A more detailed description of how an informed, educated writer – one who’s followed the debates over cultural appropriation and identity politics and can quote Bay Area feminist Maisha Z. Johnson – comes next. “By publishing and performing under a Latino alias, I co-opted Latino identity and cultural cachet without ever having lived—in the most real, day-to-day sense—what it means to be Latino in the United States today.” Okay, that makes sense.
But in the big picture, it remains kind of baffling. The garden-variety case of Yi-Fen Chou is much easier to understand: Writer gets rejected too many times (and what writer doesn’t?), decides, however wrong-headedly, that being a white guy is the problem, so poses as a minority and then 'fesses up with a grand gesture of "got you!" in his author's note.
This one is more complicated: Here’s an author who, fully aware of the nature of identity and the academic writing around it, adopts a name from an ethnicity to which he doesn’t belong. And then, years later, says he finally realized it was wrong. We still don’t know his name. But here’s how he explains it:
A few years back, I wrote a transgressive novel. I knew I would have to use a pseudonym when it was published. If the provocative content of this book is ever associated with my birth name, I might not only lose my livelihood but harm a lot of people I care about. I think of this as classic separation of Church (creative work) and State (day job). I chose Jesús Ángel García because this is the name of the first-person narrator of the novel. I thought that adding this author name to the mix might contribute to the narrative’s confessional memoir-like tone and complicate the reader’s perception of the text’s “authenticity.” At first, I was thinking only in terms of this kind of metafictional literary construct.

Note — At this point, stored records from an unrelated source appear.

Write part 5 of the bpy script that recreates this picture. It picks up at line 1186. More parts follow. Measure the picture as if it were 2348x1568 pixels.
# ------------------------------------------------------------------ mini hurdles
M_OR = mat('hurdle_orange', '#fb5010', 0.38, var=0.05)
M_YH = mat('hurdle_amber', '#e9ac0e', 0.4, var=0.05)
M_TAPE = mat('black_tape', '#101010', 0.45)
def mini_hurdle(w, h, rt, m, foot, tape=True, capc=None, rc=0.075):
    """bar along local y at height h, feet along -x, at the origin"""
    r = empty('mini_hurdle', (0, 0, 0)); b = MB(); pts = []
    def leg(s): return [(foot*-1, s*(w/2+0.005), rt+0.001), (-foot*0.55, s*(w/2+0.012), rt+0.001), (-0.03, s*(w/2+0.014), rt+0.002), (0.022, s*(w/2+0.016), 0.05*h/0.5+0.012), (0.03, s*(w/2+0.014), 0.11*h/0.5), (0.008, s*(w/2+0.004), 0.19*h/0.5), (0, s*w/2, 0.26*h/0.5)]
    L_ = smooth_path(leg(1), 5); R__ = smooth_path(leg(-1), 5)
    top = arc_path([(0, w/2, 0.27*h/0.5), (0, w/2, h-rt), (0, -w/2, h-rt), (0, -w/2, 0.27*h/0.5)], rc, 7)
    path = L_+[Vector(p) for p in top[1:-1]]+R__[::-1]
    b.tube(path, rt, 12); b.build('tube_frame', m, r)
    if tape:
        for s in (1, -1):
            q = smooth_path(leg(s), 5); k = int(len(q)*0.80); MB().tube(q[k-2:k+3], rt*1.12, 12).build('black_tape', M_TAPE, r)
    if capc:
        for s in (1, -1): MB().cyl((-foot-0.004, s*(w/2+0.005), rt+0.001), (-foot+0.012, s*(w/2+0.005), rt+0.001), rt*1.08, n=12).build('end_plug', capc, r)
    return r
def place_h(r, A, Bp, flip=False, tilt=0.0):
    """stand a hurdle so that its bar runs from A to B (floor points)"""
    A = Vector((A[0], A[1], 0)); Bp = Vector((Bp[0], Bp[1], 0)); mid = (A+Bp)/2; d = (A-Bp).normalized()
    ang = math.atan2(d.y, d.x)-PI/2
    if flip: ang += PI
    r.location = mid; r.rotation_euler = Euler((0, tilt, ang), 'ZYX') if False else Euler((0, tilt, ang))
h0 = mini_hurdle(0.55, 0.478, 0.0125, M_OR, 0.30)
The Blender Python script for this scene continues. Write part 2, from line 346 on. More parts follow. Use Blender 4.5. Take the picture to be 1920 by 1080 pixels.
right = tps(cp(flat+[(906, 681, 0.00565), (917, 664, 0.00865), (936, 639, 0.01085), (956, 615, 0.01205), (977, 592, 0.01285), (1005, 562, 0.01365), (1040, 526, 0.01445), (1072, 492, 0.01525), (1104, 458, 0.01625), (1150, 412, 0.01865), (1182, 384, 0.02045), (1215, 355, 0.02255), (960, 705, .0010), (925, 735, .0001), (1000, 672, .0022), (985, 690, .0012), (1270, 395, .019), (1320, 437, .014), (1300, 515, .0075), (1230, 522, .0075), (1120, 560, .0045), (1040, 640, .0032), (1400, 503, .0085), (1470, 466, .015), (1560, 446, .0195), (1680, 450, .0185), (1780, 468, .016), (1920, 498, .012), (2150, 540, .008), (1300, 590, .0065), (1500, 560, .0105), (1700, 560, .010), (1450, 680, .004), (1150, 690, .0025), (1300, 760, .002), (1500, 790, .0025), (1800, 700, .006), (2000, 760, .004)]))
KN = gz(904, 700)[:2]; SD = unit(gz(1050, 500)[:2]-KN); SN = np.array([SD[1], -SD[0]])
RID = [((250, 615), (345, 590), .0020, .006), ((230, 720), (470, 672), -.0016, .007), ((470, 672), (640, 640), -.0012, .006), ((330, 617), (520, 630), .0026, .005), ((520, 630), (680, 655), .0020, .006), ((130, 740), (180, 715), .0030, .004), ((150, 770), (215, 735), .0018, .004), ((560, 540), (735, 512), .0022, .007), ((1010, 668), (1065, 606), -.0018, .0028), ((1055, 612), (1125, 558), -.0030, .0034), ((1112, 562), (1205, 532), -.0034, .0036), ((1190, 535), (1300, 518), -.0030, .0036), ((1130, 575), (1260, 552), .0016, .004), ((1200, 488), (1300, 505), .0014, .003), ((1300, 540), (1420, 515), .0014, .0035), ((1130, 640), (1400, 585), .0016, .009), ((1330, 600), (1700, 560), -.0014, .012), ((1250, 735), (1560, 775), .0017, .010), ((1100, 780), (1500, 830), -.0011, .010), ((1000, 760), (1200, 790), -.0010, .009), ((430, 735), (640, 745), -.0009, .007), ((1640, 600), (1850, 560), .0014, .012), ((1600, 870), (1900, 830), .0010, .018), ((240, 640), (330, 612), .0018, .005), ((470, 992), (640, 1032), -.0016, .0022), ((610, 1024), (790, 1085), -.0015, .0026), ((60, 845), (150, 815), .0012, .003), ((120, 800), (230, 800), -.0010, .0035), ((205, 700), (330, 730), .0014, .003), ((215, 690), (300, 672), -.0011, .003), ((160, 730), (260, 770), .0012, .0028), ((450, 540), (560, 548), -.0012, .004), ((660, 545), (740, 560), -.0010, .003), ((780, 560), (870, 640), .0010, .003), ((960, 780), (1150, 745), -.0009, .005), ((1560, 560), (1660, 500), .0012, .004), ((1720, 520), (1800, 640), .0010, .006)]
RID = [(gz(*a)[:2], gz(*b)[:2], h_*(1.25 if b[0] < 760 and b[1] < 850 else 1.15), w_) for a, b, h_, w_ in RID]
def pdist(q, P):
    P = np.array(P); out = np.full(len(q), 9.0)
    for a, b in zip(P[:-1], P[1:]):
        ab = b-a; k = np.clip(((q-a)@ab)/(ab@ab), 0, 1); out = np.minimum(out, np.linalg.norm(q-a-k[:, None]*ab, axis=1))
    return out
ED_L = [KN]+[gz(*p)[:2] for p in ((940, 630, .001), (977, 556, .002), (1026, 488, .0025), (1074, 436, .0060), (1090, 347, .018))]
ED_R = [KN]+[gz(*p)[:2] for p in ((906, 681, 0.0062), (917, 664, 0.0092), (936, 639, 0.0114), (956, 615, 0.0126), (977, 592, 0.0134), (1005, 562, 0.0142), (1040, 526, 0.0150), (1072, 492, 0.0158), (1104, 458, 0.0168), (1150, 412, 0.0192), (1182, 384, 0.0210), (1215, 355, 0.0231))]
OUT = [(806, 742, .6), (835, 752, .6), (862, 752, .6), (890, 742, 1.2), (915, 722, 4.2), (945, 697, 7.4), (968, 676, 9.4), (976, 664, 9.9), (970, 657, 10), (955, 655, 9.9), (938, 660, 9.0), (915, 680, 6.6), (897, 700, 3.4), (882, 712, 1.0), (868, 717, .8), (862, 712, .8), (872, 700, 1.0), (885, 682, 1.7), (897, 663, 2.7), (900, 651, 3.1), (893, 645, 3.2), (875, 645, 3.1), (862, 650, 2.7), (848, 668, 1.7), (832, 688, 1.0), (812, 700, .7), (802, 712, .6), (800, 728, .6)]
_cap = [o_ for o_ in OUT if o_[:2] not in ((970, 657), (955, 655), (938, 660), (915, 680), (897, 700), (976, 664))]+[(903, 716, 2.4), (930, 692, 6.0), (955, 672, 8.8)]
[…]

Hmmn. Even with the kick that a Catholic-raised guy might get playing around with the name “Jesus,” this is hard to believe. The original publication of this novel -- “badbadbad,” which sounds like a riff on old-school hardboiled fiction -- was 2011. The author appeared at dozens of literary events, including one with then-indie lit star Roxane Gay, who often writes about issues of racial and gender identity, and it doesn’t cross his mind that he shouldn’t be borrowing someone else’s racial signifiers? “I didn’t understand that presenting myself as Jesús Ángel García was cultural appropriation until it was pointed out to me well after the novel had been published,” he writes. “By then, I felt like I was stuck.”
And the novel was apparently so out-there that he couldn’t admit that he wasn’t really Garcia without risking his safety? Then why not just tell people it’s a pseudonym and he’d rather not reveal his real name? Or something that doesn’t have him wearing the equivalent of literary brownface. It's the 21st century, after all.
This guy, whoever he is, seems honest and conscientious, so I will not hit him as hard as social media probably will as the day goes on. (Twitter mostly seems to be frustrated by the Garcia nonsense but not yet enraged or at the name-calling stage. Though someone has already called him a “clown.”) Maybe it really was an honest mistake.
The phrase that seems to sum all of this up the best comes not from the author, but from the cover line of his novel: “ROLEPLAY IS A DANGEROUS GAME WHEN YOU DON’T KNOW WHO YOU ARE.” Too bad this writer didn’t keep it in mind.